-- Start --
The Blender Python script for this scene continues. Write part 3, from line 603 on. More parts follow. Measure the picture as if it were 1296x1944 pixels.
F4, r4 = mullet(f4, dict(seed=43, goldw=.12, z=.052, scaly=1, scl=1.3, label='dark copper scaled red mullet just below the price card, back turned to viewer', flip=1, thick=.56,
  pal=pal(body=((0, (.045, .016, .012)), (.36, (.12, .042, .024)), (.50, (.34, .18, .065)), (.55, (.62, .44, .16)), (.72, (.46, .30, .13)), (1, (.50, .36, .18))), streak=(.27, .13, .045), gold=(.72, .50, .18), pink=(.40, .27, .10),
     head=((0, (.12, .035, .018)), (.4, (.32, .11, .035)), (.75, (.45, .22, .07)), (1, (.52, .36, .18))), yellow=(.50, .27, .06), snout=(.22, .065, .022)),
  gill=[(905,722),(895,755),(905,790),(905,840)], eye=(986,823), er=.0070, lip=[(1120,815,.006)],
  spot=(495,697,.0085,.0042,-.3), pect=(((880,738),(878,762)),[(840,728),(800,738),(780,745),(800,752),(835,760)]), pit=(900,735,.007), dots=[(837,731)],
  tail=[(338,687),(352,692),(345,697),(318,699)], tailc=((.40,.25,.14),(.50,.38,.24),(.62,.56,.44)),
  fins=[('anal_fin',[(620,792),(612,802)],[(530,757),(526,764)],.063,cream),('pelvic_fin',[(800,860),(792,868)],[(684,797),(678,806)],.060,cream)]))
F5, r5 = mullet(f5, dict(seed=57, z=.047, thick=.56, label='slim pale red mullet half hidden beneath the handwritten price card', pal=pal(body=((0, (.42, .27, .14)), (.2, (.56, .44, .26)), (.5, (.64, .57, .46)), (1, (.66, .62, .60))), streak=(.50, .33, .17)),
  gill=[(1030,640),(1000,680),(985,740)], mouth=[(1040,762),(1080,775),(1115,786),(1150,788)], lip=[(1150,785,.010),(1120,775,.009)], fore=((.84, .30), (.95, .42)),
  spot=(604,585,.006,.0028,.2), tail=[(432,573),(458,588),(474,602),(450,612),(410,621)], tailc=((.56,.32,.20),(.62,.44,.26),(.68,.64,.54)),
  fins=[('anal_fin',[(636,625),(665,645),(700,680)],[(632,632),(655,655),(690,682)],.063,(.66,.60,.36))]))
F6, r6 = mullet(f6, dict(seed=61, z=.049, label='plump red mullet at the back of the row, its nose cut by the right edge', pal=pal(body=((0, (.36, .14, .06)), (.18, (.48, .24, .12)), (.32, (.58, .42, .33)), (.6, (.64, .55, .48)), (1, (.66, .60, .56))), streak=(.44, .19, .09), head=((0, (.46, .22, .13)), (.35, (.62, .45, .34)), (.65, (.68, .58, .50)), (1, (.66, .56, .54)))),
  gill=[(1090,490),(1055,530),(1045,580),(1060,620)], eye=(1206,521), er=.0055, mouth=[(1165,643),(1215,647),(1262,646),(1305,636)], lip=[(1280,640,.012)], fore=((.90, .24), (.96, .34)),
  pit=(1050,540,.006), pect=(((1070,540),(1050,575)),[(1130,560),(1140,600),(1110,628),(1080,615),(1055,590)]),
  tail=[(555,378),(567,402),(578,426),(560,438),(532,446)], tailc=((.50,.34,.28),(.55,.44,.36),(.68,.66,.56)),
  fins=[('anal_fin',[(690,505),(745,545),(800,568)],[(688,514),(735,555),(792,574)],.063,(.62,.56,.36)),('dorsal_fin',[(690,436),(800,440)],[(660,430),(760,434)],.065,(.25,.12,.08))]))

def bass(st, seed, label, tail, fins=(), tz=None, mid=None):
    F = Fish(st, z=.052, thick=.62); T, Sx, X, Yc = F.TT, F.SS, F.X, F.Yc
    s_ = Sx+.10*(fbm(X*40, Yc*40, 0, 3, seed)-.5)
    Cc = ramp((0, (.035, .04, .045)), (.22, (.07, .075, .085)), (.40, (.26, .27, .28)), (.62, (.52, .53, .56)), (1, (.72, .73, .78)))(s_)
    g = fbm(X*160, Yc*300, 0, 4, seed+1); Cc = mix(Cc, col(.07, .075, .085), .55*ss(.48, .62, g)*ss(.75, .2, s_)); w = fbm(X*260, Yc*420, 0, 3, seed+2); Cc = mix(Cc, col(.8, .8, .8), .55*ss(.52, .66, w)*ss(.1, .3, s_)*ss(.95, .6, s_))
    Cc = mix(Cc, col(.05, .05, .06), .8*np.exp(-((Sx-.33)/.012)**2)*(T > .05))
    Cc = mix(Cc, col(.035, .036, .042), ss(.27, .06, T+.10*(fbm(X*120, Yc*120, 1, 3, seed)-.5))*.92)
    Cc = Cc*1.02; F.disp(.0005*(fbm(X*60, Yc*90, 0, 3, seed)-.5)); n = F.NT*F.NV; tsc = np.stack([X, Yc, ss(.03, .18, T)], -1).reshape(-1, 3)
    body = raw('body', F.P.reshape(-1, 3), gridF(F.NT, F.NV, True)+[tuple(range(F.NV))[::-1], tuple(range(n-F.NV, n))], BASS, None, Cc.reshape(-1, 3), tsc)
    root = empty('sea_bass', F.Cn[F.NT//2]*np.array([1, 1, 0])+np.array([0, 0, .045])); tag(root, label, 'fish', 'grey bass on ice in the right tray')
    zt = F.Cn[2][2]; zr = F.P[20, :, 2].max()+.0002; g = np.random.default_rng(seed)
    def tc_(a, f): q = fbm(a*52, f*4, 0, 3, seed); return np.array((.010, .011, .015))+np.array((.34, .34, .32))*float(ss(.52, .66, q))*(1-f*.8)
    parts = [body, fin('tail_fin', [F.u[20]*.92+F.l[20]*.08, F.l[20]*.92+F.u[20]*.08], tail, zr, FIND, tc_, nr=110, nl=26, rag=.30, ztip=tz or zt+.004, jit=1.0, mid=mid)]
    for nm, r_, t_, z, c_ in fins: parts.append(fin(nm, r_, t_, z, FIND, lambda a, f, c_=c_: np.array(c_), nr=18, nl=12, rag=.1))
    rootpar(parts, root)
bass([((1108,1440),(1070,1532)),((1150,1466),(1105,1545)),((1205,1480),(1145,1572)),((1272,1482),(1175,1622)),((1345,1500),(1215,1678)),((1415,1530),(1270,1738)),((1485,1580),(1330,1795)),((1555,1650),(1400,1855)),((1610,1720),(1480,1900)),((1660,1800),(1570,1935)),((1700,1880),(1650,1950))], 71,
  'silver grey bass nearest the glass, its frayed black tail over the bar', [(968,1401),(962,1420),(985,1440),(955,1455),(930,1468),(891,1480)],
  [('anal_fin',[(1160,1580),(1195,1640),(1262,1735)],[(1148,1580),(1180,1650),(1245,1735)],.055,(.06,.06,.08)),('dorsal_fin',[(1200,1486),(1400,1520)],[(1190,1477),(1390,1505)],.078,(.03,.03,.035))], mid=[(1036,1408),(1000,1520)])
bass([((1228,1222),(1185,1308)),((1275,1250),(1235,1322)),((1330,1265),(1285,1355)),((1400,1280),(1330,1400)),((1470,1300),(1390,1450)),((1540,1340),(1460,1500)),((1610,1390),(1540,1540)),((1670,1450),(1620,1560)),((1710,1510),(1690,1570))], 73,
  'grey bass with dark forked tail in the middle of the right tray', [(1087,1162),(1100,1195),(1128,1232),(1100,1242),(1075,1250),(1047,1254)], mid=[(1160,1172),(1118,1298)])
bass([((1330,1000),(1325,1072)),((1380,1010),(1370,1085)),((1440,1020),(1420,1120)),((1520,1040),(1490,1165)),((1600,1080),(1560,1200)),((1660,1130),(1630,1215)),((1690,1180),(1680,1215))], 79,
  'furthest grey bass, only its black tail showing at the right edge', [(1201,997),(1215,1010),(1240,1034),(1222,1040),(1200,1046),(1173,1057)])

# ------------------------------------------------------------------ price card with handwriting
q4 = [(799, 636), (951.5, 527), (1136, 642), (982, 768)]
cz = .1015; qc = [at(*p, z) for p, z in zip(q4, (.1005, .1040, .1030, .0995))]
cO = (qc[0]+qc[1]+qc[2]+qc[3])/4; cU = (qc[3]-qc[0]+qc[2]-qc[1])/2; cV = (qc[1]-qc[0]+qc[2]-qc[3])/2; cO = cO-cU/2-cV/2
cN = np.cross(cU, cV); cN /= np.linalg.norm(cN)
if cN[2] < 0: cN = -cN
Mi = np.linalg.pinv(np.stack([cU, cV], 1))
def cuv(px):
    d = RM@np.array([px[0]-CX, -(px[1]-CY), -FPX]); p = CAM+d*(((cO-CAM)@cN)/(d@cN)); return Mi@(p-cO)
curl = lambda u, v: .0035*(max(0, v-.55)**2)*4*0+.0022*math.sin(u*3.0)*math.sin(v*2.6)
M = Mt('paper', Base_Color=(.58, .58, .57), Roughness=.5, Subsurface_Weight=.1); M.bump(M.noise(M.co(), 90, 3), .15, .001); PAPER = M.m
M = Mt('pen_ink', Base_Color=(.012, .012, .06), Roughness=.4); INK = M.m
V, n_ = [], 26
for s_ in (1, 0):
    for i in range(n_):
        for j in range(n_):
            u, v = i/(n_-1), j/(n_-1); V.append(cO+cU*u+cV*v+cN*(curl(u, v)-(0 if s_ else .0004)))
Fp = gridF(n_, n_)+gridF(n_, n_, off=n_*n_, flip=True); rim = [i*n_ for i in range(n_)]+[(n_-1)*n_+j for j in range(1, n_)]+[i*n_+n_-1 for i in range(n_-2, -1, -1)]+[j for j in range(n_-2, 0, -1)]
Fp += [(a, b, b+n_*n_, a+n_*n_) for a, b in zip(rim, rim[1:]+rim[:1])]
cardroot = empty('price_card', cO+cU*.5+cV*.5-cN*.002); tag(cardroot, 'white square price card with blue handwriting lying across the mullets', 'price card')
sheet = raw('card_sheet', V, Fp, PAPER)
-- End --
Given problem | Only a number is wanted: how many lines of the material above hold "parts"?

Written answer | 4